博物館のこと「高山彦九郎記念館」
3月10日 晴れ
高山彦九郎記念館
大学で知り合った親友に導かれた「群馬をめぐる旅」の途中で訪れた資料館。
群馬県なので立地条件がよくわからず(私は埼玉県民)。でも静かなところでした。
「土下座」で有名な高山彦九郎さん。京都に銅像があるようです。私はその像を見たことはないのですが、御所の方向に向かって土下座している(ように見える)といいます。なんで土下座なの、と思いましたが、どうもこれは土下座してるわけではないそうです。御所の方向を向いて「拝んでいる」状態が正しい表現なんだとか。
ほら、土下座って両の手のひらを地につけて、額も地につけてる状態を言うじゃないですか。京都にある彦九郎さんの銅像は「顔が上がってる」から、厳密に言うと土下座じゃないと私は思うのです。本物は見たことないのですが。
入ってすぐに彦九郎さんの全体像が。像だけ見ると小柄な人。私よりはデカい。職員の方が簡単に説明してくれまして、儒学者だったとか、晩年まで地方に足を運んでたとか、日記を毎日つけてただとか。わかりやすく教えてくれました。
資料は入ってすぐのところに置いてあって(ショーケース)、続く廊下には彦九郎さんの年表+没後の「彼に対する研究」が、びっちり展示されてました。
年表は年齢別に代表的なものが並んでいましたが、濃いところは濃く、強調するべきところはきちんと書いてある。27歳で家を出て九州(久留米)で自刃するまでのことと、没後(40代後半)の研究。なので年表も長いものになってます。祖母が亡くなったときに3年喪に服したのも、なにか彼を動かすモノがあったんだろうなと。

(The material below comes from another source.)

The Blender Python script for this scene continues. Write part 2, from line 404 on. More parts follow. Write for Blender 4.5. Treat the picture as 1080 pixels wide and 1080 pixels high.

「本人は特になにかしたわけではないが、実はすごい人」というのがひしひしと……西郷隆盛や坂本龍馬みたいに「俺が日本を動かした!」というよりは「前身」を作ったような人で、でも影響は大いにあったそうですね。交流のある人も名だたる人たちばっかりで驚きました。職員の方いわく「著名人だけじゃなくて、よくしてくれた一般の方の名前もきっちり記録してた」んですって。すごいことですよね。
旅の道具もそのまま(かな?)残ってて、27歳から40後半で亡くなるまで彦九郎さんのお側で役に立ってたと思うと胸熱です。これは大変貴重な資料です。
晩年を過ごした久留米のお屋敷も再現されてて、ここで自刃したというのも、映像で紹介がありました。どうも腹を切ったあとも意識は残ってたそうで、お屋敷の主(森嘉膳さん)と来客などといろいろ話をしてから亡くなったそうですが、自分で腹を切ってるわけだから相当痛かったんだろうな…
腹切りした理由も不明、謎に満ちた人生が気になります。
水盤で破った日記以外はすべて残ってることも驚きでしたし「なにか成し遂げた」わけじゃないのに、こんなにすごい扱いをされてるというのも驚きでした。ほら、「日本を動かすほどのコトをやった」って人なら銅像建つとか没後に研究されるとかするのもわかるんですが、彦九郎さんは「特になかしたわけではない(実は目立たないだけで、なにかしてたのかもしれないが)」わけで……人柄のよさと、彼が残したモノを後世に残そうとする人の意志が伝わってくる資料館でした。
そうそう、27歳から書き留めた日記の全貌を紹介するコーナーに、音声と映像だったかな、案内がありまして。
壁面に表示された年表の番号と一致する番号のボタンを押すと、日記の概要がわかるというものです。解説文だけで見るよりもわかりやすいかもしれません。身障者にも優しい展示というのはこういうのをいうんだなと。こういうのを言うんだと思ってます。
バックの音はともかく、映像を一緒に流してくれると理解も早くなって助かるんですよね。
だだっ広い敷地じゃなくても、こぢんまりしてて、ぎゅっと詰め込んだ感じの資料館は好きです。